Reviewed by Henry Fitzherbert · Wednesday, February 8, 2012

For Roman Polanski, apartments are the stuff of nightmares (The Tenant, Rosemary’s Baby, Repulsion) and now he’s back spooking audiences with Carnage set entirely with the confines of a New York flat.

This time, however, the director’s playing the horrors for laughs. Adapted from Yasmina Reza’s hit stage play, God Of Carnage, and featuring a plum cast including Jodie Foster and Kate Winslet, the picture strips away the polite, civilized veneer of middle-class sensibilities to reveal hypocrisy, fear, selfishness, venality and pretension beneath.

The catalyst is a playground altercation between the sons of two couples who get together to resolve the matter in the grownup and enlightened way they like to see themselves.

The incident is glimpsed from a distance during the opening credits, after which the action takes place entirely in the tasteful apartment of Penelope, a worthy writer, (Foster) and Michael (John C. Reilly) whose son was the “victim,” having lost two teeth.

They are playing host to the parents of the aggressor, mother Nancy (Winslet), a nervy investment broker, and lawyer Alan (Christoph Waltz), a vulpine workaholic who keeps breaking off for corporate crisis-talks on his Blackberry.

Can the couples sort out the mess over an espresso and bowl of Penelope’s nice apple and pear crumble? Not likely.

Co-scripted by Polanski with playwright Reza, the tight, fast-moving picture (the running time is a mere 80 minutes) rapidly exposes the fault-lines between the couples and, ultimately, between man and wife.

Restrained but loaded discussions about where the blame lies and disputes over choice of words (“my son did not ‘disfigure’ your son” snarls Alan), build into personal attacks and existential crisis (“we’re born alone and we die alone” wails Michael), fueled by alcohol as Michael cracks open a bottle of 18-year malt whisky.

It is, of course, a great acting showcase and with no attempt at all made to disguise the picture’s stage origins—it’s more a filmed play than a movie—the performances are one of its principal pleasures.
Foster is particularly good value as pained, caring-sharing Penelope (“culture is such a powerful force for peace”) who grows horrified as the assumptions of her existence are stripped away, not least that husband Michael shares her values. 

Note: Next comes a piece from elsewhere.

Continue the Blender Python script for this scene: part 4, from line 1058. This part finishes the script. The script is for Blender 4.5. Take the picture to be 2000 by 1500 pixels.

A kitchen appliance salesman, amusingly played by Reilly, Michael is winningly avuncular and easygoing, seemingly the “everyman” amongst this prickly group, before revealing himself to be rather more of an aggressive, unreconstructed male. 

It’s a little hard to credit that after years of marriage his wife isn’t aware of his true nature but he’s the most entertaining of all the characters. As the Darwinian, man-is-a-selfish-beast Alan, Waltz is a little too combative from the outset but a treat to watch, while Winslet is fun but given too little to do as his neurotic wife, a bout of spectacular projectile vomiting notwithstanding.

The picture becomes funnier as the aggression picks up but, ultimately, it doesn’t have anything much surprising to say. Nevertheless, when it comes to being stuck in an apartment, Polanski still knows how to make an audience squirm.